In October, Success Academy won approval from the SUNY Board of Trustees Charter School Committee to operate a school in School District 2, which covers Chinatown, the West Side of Manhattan from Tribeca to Hell's Kitchen and the Upper East Side. However, Success Academy later requested to change the location to either School District 1 (Lower East Side, East Village) or School District 6 (Northern Manhattan). City Councilmembers Mendez and Margaret Chin, seeking to address the lack of transparency in the application process, successfully lobbied the DOE to hold a public hearing so that the community could weigh in.
A spokesperson for Success Academy told The Indypendent that they had deferred their request for two years.
Pointing to Success Academy’s Wall Street backers, critics of Moskowitz’s charter chain see it as the leading edge of an effort to privatize New York’s public school system. Last fall, the SUNY granted Success Academy’s request to open 14 new schools over the next two years—on top of the 32 schools Success Academy already operates.
The charter school’s students do much better on state tests than those in public schools. But critics say the high test scores can be attributed to the fact that Success Academy teaches fewer students with special needs, like ESL students and those with learning disabilities, giving the charter school a demographic advantage over public schools. Success Academy has also been accused of using suspensions to push out underperforming students who then return to public schools.
“This is propaganda: Telling you that you don’t have what it takes to make it in the world,” said Arnette Scott, who has a child attending a school in District 1. “That is [Moskowitz’s] message. She comes here and cherry picks our students that are already doing well and are successful in our schools and puts them in another situation and tells them that they’re better than the ones they didn’t choose. And that is a lie.”

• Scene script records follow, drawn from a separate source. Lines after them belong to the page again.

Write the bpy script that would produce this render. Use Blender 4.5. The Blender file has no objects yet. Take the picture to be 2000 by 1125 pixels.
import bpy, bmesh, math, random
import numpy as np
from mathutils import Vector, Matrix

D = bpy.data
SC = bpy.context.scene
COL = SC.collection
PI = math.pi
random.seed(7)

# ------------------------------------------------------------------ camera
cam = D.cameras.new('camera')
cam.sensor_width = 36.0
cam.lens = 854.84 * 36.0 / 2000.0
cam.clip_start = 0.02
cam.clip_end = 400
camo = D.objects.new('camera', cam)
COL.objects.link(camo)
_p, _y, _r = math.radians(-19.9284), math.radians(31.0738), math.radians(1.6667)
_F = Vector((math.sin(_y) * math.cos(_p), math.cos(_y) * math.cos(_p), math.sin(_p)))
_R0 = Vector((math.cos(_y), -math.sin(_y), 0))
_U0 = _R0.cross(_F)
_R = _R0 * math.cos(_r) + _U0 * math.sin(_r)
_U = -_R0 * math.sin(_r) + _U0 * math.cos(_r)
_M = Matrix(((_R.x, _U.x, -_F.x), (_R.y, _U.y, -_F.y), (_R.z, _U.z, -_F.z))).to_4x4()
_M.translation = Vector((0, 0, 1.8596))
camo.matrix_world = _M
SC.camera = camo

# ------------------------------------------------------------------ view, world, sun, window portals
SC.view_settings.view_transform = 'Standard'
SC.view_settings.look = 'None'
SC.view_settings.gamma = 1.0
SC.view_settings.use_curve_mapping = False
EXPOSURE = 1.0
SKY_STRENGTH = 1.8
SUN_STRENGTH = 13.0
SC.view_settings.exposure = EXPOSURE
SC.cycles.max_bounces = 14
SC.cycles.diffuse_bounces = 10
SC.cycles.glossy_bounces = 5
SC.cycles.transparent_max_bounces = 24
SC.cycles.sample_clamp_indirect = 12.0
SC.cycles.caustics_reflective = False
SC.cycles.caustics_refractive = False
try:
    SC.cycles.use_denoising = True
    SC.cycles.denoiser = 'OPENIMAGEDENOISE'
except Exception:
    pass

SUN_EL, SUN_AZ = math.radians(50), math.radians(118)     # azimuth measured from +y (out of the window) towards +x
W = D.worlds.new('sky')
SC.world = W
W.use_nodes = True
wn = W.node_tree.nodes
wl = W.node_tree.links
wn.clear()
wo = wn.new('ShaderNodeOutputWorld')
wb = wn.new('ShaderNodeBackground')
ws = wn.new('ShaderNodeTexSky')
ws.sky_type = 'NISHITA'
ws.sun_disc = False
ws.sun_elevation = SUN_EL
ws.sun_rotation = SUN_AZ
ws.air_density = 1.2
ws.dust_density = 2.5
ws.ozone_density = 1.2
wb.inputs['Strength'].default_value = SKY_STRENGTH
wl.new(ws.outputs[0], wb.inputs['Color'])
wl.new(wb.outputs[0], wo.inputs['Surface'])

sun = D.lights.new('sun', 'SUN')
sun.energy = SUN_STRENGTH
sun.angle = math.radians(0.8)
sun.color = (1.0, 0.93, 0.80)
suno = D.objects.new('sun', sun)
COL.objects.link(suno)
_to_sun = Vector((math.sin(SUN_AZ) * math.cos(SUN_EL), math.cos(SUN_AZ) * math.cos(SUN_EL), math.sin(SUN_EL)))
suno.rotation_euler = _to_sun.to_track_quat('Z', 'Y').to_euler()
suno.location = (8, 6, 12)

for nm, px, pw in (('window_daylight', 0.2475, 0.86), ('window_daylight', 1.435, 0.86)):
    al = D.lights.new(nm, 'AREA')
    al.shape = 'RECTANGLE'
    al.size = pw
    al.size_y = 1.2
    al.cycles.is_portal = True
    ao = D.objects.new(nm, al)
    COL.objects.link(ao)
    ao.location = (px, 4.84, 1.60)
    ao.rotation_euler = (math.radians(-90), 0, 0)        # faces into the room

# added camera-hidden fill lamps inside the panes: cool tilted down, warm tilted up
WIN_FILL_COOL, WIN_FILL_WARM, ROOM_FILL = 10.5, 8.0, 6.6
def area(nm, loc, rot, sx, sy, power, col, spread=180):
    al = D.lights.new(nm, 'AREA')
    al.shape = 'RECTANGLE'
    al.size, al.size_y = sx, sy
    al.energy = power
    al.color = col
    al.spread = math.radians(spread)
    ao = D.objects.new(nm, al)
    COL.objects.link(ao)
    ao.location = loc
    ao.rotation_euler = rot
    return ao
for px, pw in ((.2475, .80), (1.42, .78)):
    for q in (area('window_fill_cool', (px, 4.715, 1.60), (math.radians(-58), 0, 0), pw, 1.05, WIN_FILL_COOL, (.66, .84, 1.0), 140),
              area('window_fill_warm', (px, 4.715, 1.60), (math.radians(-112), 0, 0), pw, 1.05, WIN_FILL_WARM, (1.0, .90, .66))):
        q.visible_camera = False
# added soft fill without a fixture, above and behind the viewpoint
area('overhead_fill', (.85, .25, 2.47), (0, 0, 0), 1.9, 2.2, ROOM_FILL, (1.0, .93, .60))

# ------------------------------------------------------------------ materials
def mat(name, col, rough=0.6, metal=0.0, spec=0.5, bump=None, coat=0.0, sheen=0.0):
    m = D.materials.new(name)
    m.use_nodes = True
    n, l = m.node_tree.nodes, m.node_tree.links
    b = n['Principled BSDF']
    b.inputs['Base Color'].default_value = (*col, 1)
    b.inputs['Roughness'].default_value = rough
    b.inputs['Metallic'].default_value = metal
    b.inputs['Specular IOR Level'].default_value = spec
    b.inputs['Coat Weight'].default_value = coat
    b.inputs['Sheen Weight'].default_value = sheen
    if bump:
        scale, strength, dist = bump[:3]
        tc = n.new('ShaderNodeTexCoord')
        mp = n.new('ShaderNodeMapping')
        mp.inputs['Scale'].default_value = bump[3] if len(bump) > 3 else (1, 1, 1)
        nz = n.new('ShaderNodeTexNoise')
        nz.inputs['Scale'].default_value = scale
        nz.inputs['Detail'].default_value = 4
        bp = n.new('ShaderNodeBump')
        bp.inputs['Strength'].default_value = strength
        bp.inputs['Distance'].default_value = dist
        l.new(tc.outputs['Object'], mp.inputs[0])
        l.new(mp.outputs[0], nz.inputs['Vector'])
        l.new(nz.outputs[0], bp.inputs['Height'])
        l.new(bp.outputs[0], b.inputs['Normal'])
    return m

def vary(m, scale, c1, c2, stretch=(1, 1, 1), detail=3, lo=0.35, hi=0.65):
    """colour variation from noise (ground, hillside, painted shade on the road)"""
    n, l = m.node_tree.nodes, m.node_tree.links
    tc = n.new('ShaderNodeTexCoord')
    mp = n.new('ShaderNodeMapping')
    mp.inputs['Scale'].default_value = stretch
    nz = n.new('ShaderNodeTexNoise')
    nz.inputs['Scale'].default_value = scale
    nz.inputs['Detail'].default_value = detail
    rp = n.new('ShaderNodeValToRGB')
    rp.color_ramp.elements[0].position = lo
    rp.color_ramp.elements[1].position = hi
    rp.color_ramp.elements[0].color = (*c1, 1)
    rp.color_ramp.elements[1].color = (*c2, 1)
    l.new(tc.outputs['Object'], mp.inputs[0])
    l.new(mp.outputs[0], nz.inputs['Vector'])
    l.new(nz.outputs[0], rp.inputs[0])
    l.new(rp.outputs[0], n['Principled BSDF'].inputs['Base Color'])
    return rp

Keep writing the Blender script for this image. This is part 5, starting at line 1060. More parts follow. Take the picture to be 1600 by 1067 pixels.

Indeed, a report last June by Juan Gonzalez of the Daily News revealed that less than half of the 73 students who enrolled in Harlem Success Academy 1 in August 2006 were a part of this year’s graduating class of eighth graders. None of those students scored high enough on the exam to get into New York City’s eight elite public high schools.
Others have criticized Success Academy’s workplace practices, pointing out that the non-unionized charter network has a teacher attrition rate that is much higher than at public schools and therefore is struggling to retain dedicated educators. In 2011, for example, WNYC reported that more than a third of the staff at Harlem Success Academy 3 left the school to pursue work elsewhere.
Sean Ahern, who teaches at the East River Academy on Rikers Island and whose son graduated from a Lower East Side public school, also criticized Success Academy for hiring very few minority teachers.
Ahern is a member of the Teacher Diversity Committee of New York City, which requested information from Success Academy schools about the diversity of its teachers. Fifteen schools replied to the committee’s request. On average, 74.73 percent of the teachers in those schools were white, the committee discovered. At Success Academy Fort Greene, 100 percent of its teachers were white.
“Success Academy is leading the drive to remove black and Latino teachers and to ensure that teaching is basically a whites only job. It’s a disgrace,” said Ahern.
Vincent Gchanglerth, a junior at University Neighborhood High School in the Lower East Side, said that the DOE should be directing money towards extracurricular programs in public schools instead of charter schools that already receive substantial money from investors.
“When we, as students, are interested in something, the thing that I hear the most is: ‘No we can’t afford it because there’s not enough funding.’ But they have enough money to attempt to co-locate my school twice. That’s what they have enough money for,” he said. “Instead of doing everything that they can to fund some school that is already making money, they should attempt to put more money into what I’m interested in. Things that allow me to think critically.”